I didn't think that there could be anything worse than dating, but there is: dating after being divorced, especially if you have children, and "Bye Bye Love" proves that to be true.
Technically, there isn't a single plotline pushing this story along, it is just dropping in on the lives of three divorced fathers. Dave (Modine) is still actively dating, he tries to commit to one woman but often finds himself flirting with other women and not thinking rationally. Donny (Reiser) can't bring himself to date again, he worries too much about his daughter and doesn't want to go through all the trouble again. Neither does Vic (Quaid), although his problem isn't so much that he doesn't want to date again, he just can't get a date in the first place. All three of these buddies have children and we see how difficult it is to have a good relationship with a child when you can only see them once a week.

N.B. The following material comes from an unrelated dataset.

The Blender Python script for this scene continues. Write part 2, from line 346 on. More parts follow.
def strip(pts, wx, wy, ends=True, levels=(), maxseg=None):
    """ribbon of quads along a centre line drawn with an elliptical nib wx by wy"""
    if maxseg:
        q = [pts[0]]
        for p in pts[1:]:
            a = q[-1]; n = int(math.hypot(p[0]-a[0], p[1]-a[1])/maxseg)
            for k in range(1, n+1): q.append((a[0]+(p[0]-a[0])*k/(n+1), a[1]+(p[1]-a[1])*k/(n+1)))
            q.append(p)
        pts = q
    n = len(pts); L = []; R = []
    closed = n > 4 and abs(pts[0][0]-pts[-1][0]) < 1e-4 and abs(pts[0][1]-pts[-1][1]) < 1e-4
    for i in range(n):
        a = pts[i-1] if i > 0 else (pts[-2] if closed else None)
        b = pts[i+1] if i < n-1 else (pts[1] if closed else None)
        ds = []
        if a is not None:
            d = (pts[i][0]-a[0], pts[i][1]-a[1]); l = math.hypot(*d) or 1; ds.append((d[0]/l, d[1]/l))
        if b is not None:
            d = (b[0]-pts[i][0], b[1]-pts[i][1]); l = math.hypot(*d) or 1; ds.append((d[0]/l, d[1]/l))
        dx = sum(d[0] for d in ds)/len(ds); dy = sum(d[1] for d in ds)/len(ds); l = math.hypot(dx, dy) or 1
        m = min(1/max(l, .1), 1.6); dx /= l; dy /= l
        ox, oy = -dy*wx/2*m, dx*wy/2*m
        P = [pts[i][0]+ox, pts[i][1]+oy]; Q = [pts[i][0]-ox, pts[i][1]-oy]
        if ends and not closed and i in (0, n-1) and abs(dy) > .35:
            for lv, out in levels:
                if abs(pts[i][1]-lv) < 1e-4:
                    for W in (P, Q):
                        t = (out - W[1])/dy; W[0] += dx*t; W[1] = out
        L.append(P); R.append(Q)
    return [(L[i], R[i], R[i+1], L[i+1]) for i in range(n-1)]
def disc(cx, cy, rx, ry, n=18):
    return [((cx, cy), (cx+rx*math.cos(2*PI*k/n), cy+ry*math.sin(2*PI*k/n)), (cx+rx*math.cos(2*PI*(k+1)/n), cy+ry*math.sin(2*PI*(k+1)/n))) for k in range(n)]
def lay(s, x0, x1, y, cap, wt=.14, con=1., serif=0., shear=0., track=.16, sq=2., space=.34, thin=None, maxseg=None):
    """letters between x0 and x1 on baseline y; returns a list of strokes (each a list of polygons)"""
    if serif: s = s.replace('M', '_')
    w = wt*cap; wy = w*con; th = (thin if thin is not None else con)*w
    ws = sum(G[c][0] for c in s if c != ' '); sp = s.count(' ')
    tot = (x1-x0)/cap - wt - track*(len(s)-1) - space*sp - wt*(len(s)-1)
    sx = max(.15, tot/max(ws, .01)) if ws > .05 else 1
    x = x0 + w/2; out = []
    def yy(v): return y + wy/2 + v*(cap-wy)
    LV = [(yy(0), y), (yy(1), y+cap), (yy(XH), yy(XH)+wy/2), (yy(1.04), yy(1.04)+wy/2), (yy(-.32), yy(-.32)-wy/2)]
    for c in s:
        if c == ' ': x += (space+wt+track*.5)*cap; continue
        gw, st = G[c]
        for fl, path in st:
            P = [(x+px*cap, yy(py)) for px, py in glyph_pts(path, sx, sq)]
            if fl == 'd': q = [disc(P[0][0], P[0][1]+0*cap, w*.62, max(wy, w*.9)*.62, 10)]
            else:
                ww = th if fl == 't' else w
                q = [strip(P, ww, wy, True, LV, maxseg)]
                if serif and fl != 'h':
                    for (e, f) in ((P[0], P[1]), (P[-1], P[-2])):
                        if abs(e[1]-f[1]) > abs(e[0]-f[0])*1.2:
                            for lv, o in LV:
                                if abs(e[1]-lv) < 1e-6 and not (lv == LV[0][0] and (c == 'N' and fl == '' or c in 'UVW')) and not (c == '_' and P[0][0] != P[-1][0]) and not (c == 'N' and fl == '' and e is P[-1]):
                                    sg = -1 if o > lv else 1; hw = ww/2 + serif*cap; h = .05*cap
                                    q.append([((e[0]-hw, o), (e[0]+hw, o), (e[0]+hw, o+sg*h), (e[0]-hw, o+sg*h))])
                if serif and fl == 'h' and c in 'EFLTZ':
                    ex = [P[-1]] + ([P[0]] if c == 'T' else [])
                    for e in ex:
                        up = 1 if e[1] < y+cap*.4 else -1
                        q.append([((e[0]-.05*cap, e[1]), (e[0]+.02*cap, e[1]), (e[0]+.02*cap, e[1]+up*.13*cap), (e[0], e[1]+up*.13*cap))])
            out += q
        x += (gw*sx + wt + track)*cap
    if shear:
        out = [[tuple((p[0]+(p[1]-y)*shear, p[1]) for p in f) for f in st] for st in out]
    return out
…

Weisman, Goldberg, and Hall use some unique techniques to make the story interesting by contrasting situations with other characters not directly associated with the three guys. There is a talk radio psychologist (Rob Reiner) who tries to help divorced people with their problems, but it's not as easy as the simple advice he gives which always seems to be giving the three dads headaches. We also meet Max (Johnny Whitworth), a typical teenage stud working at the local McDonald's where the fathers always seem to be eating. Of course he is a superficial slacker, but when he meets Walter (Ed Flanders), a 71-year-old widower, he becomes sensitive to the reality of the world and makes a new friend. I found this entire plotline completely unbelievable and distracting, there's no way a 17-year-old would befriend a 71-year-old.
Donny's daughter Emma meets Max at the McDonald's, flirts with him, and is then invited to a wild party. Max invites his new pal Walter, but this is just too predictable and cheesy. And since Emma is a teenage girl of a divorced couple, she is a brat. When she goes to the party she gets drunk and then takes her father's car for a joyride. And you can tell where the story will go from there.
There is a good scene in which Vic finally gets a blind date with a woman, Lucille (Garofalo), who he does not get along with because she is so strange. This was somewhat funny, but it had a sit-com feel to it, which is how I felt about the film as a whole.
"Bye Bye Love" is a real movie machine, but it does have one soft spot, that is the good characterization of the three divorced fathers and their daily anxieties they go through. It certainly was interesting to see how difficult it can be to be a divorced man in the 90s, but at times the films strays too far away from that point of interest and becomes rather sappy and melodramatic. I just wish the producers would make up their minds as to what kind of movie this is supposed to be - a comedy or a drama?